Thursday, July 10, 2008

Where I Would Look For God -- Faithwalk #3 (Feb 08)

After discovering that I’m a non-believer, many religious adherents have told me that I need to read the Bible (or the Koran, Torah, Bhagavad Gita, etc) to gain an insight into the “mind of God”. But I have read the bible (and portions of the others) and I don’t see any of them as a realistic testament or autograph of an all-powerful deity. All of the testaments, holy books and other religious sources have the same single flaw – they were all written by humans (who are known to often be in error). Unlike those texts, the evidence of the universe hasn’t been lost in translation, altered by bias or misplaced by history. If anything could be used as a “sourcebook” for a god, the universe is it.

Although I don’t think there are any gods, that doesn’t mean I don’t keep an open mind about the possibility. Were I to decide to search for such an entity, I wouldn’t look to ancient writings of pre-scientific peoples for the answers – I’d go to the one unambiguous and untrammeled-by-humans source, the rest of the universe.

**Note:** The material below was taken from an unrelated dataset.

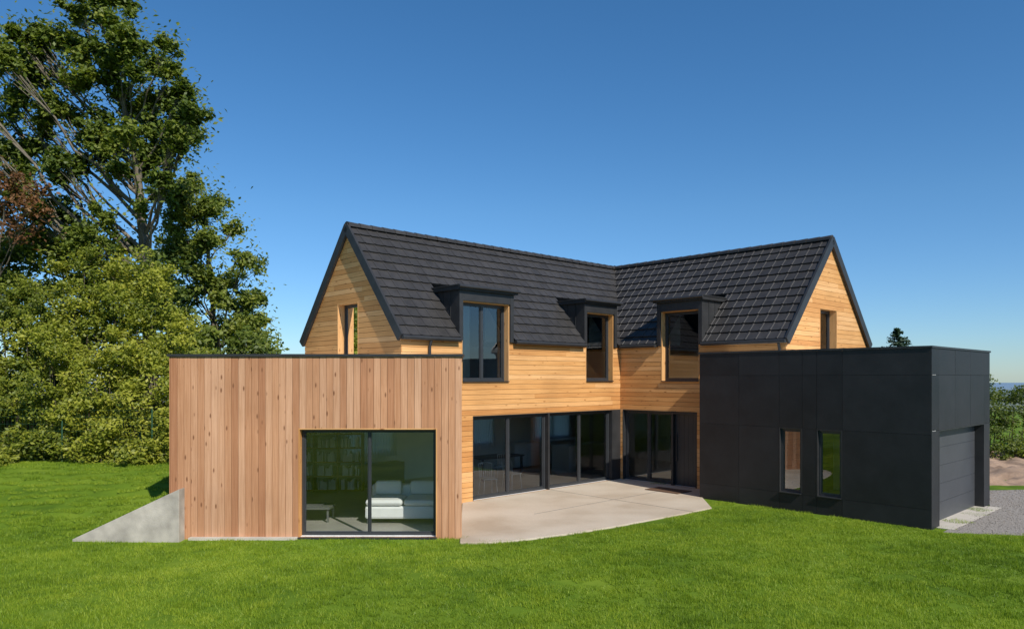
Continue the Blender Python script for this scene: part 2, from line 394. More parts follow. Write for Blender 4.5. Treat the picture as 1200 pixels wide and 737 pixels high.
P2,S2_=slope('right_roof',uv(0,VR-e),dL,dR,HU,L2+.4,h2,[(C,vn)])
P2b,_=slope('right_roof_back',uv(5.4,VR-e),dL,-dR,HU,L2+.4,[],[(C,vn)])
RG=MB()
def ridge(p0,p1):
    d=(p1-p0);Ln=d.length;d.normalize();x=d.cross(Z).normalized();k=int(Ln/.36)
    for i in range(k+1):
        s0=i*.36; s1=min(Ln,s0+.40)
        if s1-s0<.05: continue
        b=len(RG.v);m=7
        for s,rr in ((s0,.13),(s1,.112)):
            for j in range(m):
                a=math.pi*(-.08+1.16*j/(m-1)); q=p0+d*s+x*math.cos(a)*rr+Z*(math.sin(a)*rr*.85-.02); RG.v.append(tuple(q));RG.t.append((0,0,0))
        r=random.random()
        for j in range(m-1): RG.f.append((b+j,b+j+1,b+m+j+1,b+m+j));RG.r.append(r)
        RG.f.append(tuple(b+j for j in range(m)));RG.r.append(r)
RT=RZ+.05
ridge(uv(UL-e,HV,RT),uv(HU,HV,RT)); ridge(uv(HU,VR-e,RT),uv(HU,HV,RT)); ridge(uv(5.45,4.85,EV+.05),uv(HU,HV,RT+.03))
RG.obj('ridge_tiles',M_TILE,house,recalc=False)
for P,S in ((P1,S1),(P1b,S1),(P2,S2_),(P2b,S2_)):
    a0,a1=-.035,.03
    ZN.poly8([P(a0,-.02,-.13),P(a1,-.02,-.13),P(a1,S+.0,-.13),P(a0,S+.0,-.13),P(a0,-.02,.10),P(a1,-.02,.10),P(a1,S+.02,.10),P(a0,S+.02,.10)],.5)
def gut(fr,a0,a1):
    ZN.tube([fr.p(a0,.13,EV-.10),fr.p(a1,.13,EV-.10)],[.055,.055],10)
    fr.box(ZN,a0,a1,.004,.07,EV-.13,EV-.03)
gut(W1,UL-.05,d1[0]-.13);gut(W1,d1[1]+.13,d2[0]-.13);gut(W2,.1,d3[0]-.13);gut(W2,d3[1]+.13,-VR+.05)
gut(BK,UL,5.4);gut(RS,-4.8,-VR)
def pipe(fr,a,z0): ZN.tube([fr.p(a,.12,EV-.15),fr.p(a,.06,EV-.30),fr.p(a,.06,z0)],[.035,.035,.035],8)
pipe(W1,-7.5,3.5);pipe(W2,5.3,3.6)
# ------------------------------------------------------------------ floors
def slab(mb,pts,z0,z1):
    n=len(pts);b=len(mb.v)
    for z in (z0,z1):
        for p in pts: mb.v.append((p[0],p[1],z));mb.t.append((0,0,0))
    mb.f.append(tuple(range(b+n-1,b-1,-1)));mb.f.append(tuple(range(b+n,b+2*n)));mb.r+=[0,0]
    for i in range(n):
        j=(i+1)%n;mb.f.append((b+i,b+j,b+n+j,b+n+i));mb.r.append(0)
Lsh=[uv(*q) for q in ((-8.0,.29),(.29,.29),(.29,-5.15),(5.11,-5.15),(5.11,4.51),(-8.0,4.51))]
slab(CL,Lsh,2.45,2.72)
Bp=Vector((-1.003,14.45,0));Ap=Vector((-6.834,14.45,0));WT=3.63
Bq=Vector((-1.285,18.47,0))
E=uv(UL,0);Gf=uv(UL,4.8);Aq=Vector((-6.834,20.72,0))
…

Unfortunately, I’ve never encountered any unambiguous and definitive evidence that says “there is a god”. What I have seen are structures, phenomenon and events that arise from well understood naturalistic processes over long ages of time. From the Big Bang onward, the processes and events of nature are fully sufficient and well documented enough to provide a reasonable and nearly complete explanation for how the universe developed, including the development and diversity of life on this planet.

I am not trying to denigrate any particular belief or religion – I just personally don’t find that any are compelling or true enough to warrant my acceptance as “the way”. I don’t claim to know the full truth or all the facts about what is “beyond” the universe, but then neither can anyone else claim such knowledge. Humans are finite and fallible, and no one can claim to actually know “the mind of god”. I trust only as far as the evidence warrants, and I have not seen evidence or support beyond wishful thinking, personal desires and bias for any religion or belief. No, if I am going to look for a creator of the universe, it’s not going to be in the writings of ancient peoples or the religions they inspired. Instead, I will search in the expansive starry fields of the night sky and the unbelievably queer turnings of infinitesimally tiny quanta.